Amerika Birleşik Devletleri Başkanı, Küresel Magnitsky İnsan Hakları Sorumluluk Yasası uyarınca, aşağıdakilerden sorumlu bulunan Türkiye Hükümeti yetkililerine yaptırım uygulayabilir:

-Vicdan mahkumlarının ve siyasi tutukluların gözaltına alınması;

-Gazetecilerin siyasi nedenlerle gözaltına alınması;

-Sosyal medya aracılığıyla ifade özgürlüğünün kısıtlanması; ve

-Uluslararası kabul görmüş insan haklarının diğer ağır ihlalleri

Türkiye Hükümetine sağlanan güvenlik yardımı, demokrasi ve insan haklarının geliştirilmesi ile güçlü bir şekilde ilişkilendirilebilir.

Dışişleri Bakanı, ilan edilen “Kaşıkçı Yasağı” kapsamında şu kişiler ve aile üyeleri için vize kısıtlamaları getirebilir,

– Ciddi, ülke dışı muhalif karşıtı faaliyetlerde bulunanlar,

– Gazetecileri, aktivistleri veya muhalif olarak algılanan diğer kişileri çalışmaları nedeniyle bastıran, taciz eden, izleyen, tehdit eden veya zarar verenler;

– Söz konusu muhaliflerin ailelerine veya diğer yakınlarına yönelik bu tür faaliyetlerde bulunanlar.

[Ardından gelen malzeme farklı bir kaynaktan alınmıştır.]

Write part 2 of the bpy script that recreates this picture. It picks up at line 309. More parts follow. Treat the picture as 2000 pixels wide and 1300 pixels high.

Kongre ve yönetim, Türkiye Hükümeti ile aşağıdakilerin sağlanması samimi bir şekilde iletişime geçmelidir:

-Gazeteciler ve gazetecilik mesleğini destekleyenler için korkunç iklimi iyileştirecek adımlar atılması,

-İfade özgürlüğünü kısıtlayan acımasız yasa ve yönetmeliklerin uygulanmasına son verilmesi

-Tüm gazetecilerin, medya çalışanlarının ve tüm vicdan mahkumlarının serbest bırakılması,

-Hükümetin bir web sitesini engellemesine veya haber sitelerinden içerik kaldırmasına izin veren yasaları yürürlükten kaldırarak veya değiştirerek, internette ifade özgürlüğüne yönelik devam eden baskılara son verilmesi,

-Sosyal medya şirketlerinden sık sık gazetecilerin ve medya kuruluşlarının hesaplarını ve içeriklerini engellemelerini talep etmenin durdurulması.

Bu tedbirlerin Türkiye’nin demokrasiye geri dönmesine yardımcı olabileceğine ve otoriter ülkeler kulübüne daha fazla kaymasını önleyebileceğine inanıyorum. Öyle olmalı, çünkü Çin, İran ya da Küba’dan değil, NATO üyesi Türkiye’den bahsediyoruz. Demokrasinin gerilemesi küresel bir salgındır ve bu trajik bir durumdur. Ancak bir NATO ülkesi ulusal ve ulus ötesi baskının önde gelen aktörleri arasında yer alamaz.